In April Malusi Gigaba, South Africa’s finance minister, made an International Monetary and Financial Committee (IMFC, the direction-setting body of finance ministers for the IMF) statement, on behalf of 23 sub-Saharan African countries. His statement warned about the risks of “emerging protectionist trends” to an “already fragile global economy”, in which “the multilateral framework is being questioned by some groups and financial sector regulatory reforms risk being rolled back”. This contrasted with April’s IMFC communiqué, in which the IMFC set out the consensus position about the direction of the Fund. The communiqué presented an optimistic view of economic growth in developing countries, revealing the contrast between the two documents (Bretton Woods Project Spring meetings IMFC communique analysis 2017).
Gigaba’s statement highlighted that “for sub-Saharan Africa, growth continues to be hampered by adverse cyclical and supplyside factors” worsened by the “devastating impact on agricultural production” and “high inflation” following a “severe drought experienced mostly in Eastern and Southern Africa”. In order to support growth in sub-Saharan Africa, the statement highlighted the importance of adopting “the right policy mix in this environment”, including “through rebuilding buffers to adequately cushion economies against shocks”, and that a “stronger emphasis on structural reforms and diversification is warranted”.
Illicit financial flows and capital controls
Gigaba’s statement cautioned that despite current stable capital flows the threat of outflows “looms large”, warning that US “monetary normalisation [ie – higher interest rates]” and “price pressures” in larger economies may result in a reversal of flows away from developing economies. The statement further noted that while “maintaining free-floating exchange rates and liberalisation is an important policy goal” the “significant short-term balance sheet effects, amplified by the current supply-side inflation pressures, and are a threat to welfare gains and stability”. While the statement stressed that sub-Saharan African countries “support the Fund’s work on the institutional view on the management of capital flows” it stressed that “the Fund should ensure that measures adopted are tailored to meet country specifics” (see Observer Summer 2016 and Spring 2016).

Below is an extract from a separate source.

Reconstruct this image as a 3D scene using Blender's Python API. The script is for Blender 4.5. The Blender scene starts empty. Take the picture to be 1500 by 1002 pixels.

a stronger emphasis on structural reforms and diversification is warrantedMalusi Gigaba, finance minister of South Africa
In February 2016 the IMF published a policy paper re-opening the discussion of the potential merits of the use of capital controls (see Observer Spring 2016). A June 2016 IMF article questioned the policy related to “removing restrictions on the movement of capital”, with the authors arguing that (i) growth benefits of these policies are not proven, (ii) these policies have “prominent” costs in terms of inequality and (iii) increasing inequality in turn diminishes the “level and sustainability of [economic] growth” (see Observer Summer 2016).
Gigaba’s statement reiterated its support “for developing strong mechanisms to help deal with illicit financial flows that have drained the region of much needed resources to finance development.” The statement further advised that “tighter financial sector regulation is an important tool to lower macro-economic risks” and also that “having effective taxation systems in place are essential to achieving stability”. The group called “on the Fund to provide more long-term capacity-building support and advice to strengthen domestic resource mobilization”, a point repeatedly raised by CSOs.
The statement took “positive note that the conceptual framework for macro-structural analysis includes issues of inequality and gender” and supported “the integration of macro-critical issues into the Fund’s work, including the impact of climate change, gender and various spillovers” (see Observer Summer 2017). Crystal Simeoni of African Women’s Development and Communication Network FEMNET highlighted “on illicit financial flows, the women’s rights movement is strongly pushing for progressive rather than just effective tax systems that ensure that taxes are collected fairly and distributed equitably in ways that ensure inclusivity for the women and girls of Africa.” She continued “it is not just about having tighter financial sector regulation, but it is a question of inclusion. Currently, the OECD is setting global rules for all of us even though we are not all at the table. We are pushing for a global tax body that is inclusive and ensures that all our voices are at the table.”
Governance, inclusion and diversity
The finance minister said that sub-Saharan countries “look forward to the completion of the ongoing work on strengthening the global financial safety net” (GFSN, see Bretton Woods Project Year in review 2016) and the “completion of the 15th General Review of Quotas, including the introduction of a new quota formula, by the 2019 Spring Meetings but no later than the 2019 Annual Meetings” (see Observer Winter 2016). It also reiterated their call “for a third chair for sub-Saharan Africa on the IMF Board”.
The statement stressed that “diversifying the staff” will enhance “the Fund’s effectiveness” and encouraged the Fund to “increase focus on both recruitment and retention of nationals from underrepresented regions to ensure the benchmarks are attained”, whilst reaffirming their “call to expand the pool of institutions to include universities in Africa and urg[ing] that this translates into actual hiring of African nationals”. Simeoni commented “We agree with the call to the IMF to provide more technical assistance in banking, tax administration and measures to promote investment in infrastructure and job creation. However, we call for this to be done in an inclusive way that brings in the women’s rights movement and the priorities of the women and girls of Africa who have traditionally been sidelined from macroeconomic spaces at all levels.”